**Task instructions:** Print the whole listing exactly.

——

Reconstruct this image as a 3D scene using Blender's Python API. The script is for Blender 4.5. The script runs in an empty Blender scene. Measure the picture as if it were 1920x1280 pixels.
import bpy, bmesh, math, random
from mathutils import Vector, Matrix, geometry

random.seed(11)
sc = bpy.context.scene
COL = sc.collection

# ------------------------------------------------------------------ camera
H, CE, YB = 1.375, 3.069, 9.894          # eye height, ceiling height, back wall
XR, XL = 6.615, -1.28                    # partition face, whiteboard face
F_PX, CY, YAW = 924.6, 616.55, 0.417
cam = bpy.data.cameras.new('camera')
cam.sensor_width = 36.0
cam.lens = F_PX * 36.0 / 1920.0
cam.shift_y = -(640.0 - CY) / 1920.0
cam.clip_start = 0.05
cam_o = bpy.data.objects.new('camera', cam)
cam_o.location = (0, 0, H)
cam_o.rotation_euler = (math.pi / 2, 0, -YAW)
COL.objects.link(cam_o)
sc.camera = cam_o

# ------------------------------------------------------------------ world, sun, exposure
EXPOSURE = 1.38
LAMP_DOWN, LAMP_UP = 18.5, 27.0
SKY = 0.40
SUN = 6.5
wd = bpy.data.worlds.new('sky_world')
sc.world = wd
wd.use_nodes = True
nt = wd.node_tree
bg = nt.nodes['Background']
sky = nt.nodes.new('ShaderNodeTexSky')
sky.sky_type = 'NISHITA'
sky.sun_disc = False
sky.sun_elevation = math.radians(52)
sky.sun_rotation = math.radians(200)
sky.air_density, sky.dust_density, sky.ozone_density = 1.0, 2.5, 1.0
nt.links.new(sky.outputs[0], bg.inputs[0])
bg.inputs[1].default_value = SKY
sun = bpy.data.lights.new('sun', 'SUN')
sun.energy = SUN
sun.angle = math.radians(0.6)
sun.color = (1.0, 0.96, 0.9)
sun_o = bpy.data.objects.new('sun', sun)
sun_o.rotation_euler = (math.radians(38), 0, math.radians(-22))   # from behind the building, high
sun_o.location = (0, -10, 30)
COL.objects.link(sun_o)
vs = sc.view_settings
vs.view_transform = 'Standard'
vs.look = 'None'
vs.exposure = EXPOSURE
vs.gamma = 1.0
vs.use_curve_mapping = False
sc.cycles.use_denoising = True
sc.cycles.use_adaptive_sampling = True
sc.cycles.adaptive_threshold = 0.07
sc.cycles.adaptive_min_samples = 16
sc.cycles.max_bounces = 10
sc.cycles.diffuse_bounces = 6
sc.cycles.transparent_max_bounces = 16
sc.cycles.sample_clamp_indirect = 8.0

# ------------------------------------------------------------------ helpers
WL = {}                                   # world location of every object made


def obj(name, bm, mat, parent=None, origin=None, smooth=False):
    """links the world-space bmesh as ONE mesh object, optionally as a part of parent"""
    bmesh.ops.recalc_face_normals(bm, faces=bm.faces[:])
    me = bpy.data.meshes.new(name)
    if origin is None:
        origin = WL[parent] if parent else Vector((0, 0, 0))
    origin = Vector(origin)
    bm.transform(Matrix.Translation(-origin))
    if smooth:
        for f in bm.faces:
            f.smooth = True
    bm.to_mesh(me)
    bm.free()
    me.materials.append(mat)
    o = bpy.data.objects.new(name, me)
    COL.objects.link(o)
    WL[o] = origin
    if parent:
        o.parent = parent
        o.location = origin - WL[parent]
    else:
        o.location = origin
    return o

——

**Worked solution:**
Reconstruct this image as a 3D scene using Blender's Python API. The script is for Blender 4.5. The script runs in an empty Blender scene. Measure the picture as if it were 1920x1280 pixels.
import bpy, bmesh, math, random
from mathutils import Vector, Matrix, geometry

random.seed(11)
sc = bpy.context.scene
COL = sc.collection

# ------------------------------------------------------------------ camera
H, CE, YB = 1.375, 3.069, 9.894          # eye height, ceiling height, back wall
XR, XL = 6.615, -1.28                    # partition face, whiteboard face
F_PX, CY, YAW = 924.6, 616.55, 0.417
cam = bpy.data.cameras.new('camera')
cam.sensor_width = 36.0
cam.lens = F_PX * 36.0 / 1920.0
cam.shift_y = -(640.0 - CY) / 1920.0
cam.clip_start = 0.05
cam_o = bpy.data.objects.new('camera', cam)
cam_o.location = (0, 0, H)
cam_o.rotation_euler = (math.pi / 2, 0, -YAW)
COL.objects.link(cam_o)
sc.camera = cam_o

# ------------------------------------------------------------------ world, sun, exposure
EXPOSURE = 1.38
LAMP_DOWN, LAMP_UP = 18.5, 27.0
SKY = 0.40
SUN = 6.5
wd = bpy.data.worlds.new('sky_world')
sc.world = wd
wd.use_nodes = True
nt = wd.node_tree
bg = nt.nodes['Background']
sky = nt.nodes.new('ShaderNodeTexSky')
sky.sky_type = 'NISHITA'
sky.sun_disc = False
sky.sun_elevation = math.radians(52)
sky.sun_rotation = math.radians(200)
sky.air_density, sky.dust_density, sky.ozone_density = 1.0, 2.5, 1.0
nt.links.new(sky.outputs[0], bg.inputs[0])
bg.inputs[1].default_value = SKY
sun = bpy.data.lights.new('sun', 'SUN')
sun.energy = SUN
sun.angle = math.radians(0.6)
sun.color = (1.0, 0.96, 0.9)
sun_o = bpy.data.objects.new('sun', sun)
sun_o.rotation_euler = (math.radians(38), 0, math.radians(-22))   # from behind the building, high
sun_o.location = (0, -10, 30)
COL.objects.link(sun_o)
vs = sc.view_settings
vs.view_transform = 'Standard'
vs.look = 'None'
vs.exposure = EXPOSURE
vs.gamma = 1.0
vs.use_curve_mapping = False
sc.cycles.use_denoising = True
sc.cycles.use_adaptive_sampling = True
sc.cycles.adaptive_threshold = 0.07
sc.cycles.adaptive_min_samples = 16
sc.cycles.max_bounces = 10
sc.cycles.diffuse_bounces = 6
sc.cycles.transparent_max_bounces = 16
sc.cycles.sample_clamp_indirect = 8.0

# ------------------------------------------------------------------ helpers
WL = {}                                   # world location of every object made


def obj(name, bm, mat, parent=None, origin=None, smooth=False):
    """links the world-space bmesh as ONE mesh object, optionally as a part of parent"""
    bmesh.ops.recalc_face_normals(bm, faces=bm.faces[:])
    me = bpy.data.meshes.new(name)
    if origin is None:
        origin = WL[parent] if parent else Vector((0, 0, 0))
    origin = Vector(origin)
    bm.transform(Matrix.Translation(-origin))
    if smooth:
        for f in bm.faces:
            f.smooth = True
    bm.to_mesh(me)
    bm.free()
    me.materials.append(mat)
    o = bpy.data.objects.new(name, me)
    COL.objects.link(o)
    WL[o] = origin
    if parent:
        o.parent = parent
        o.location = origin - WL[parent]
    else:
        o.location = origin
    return o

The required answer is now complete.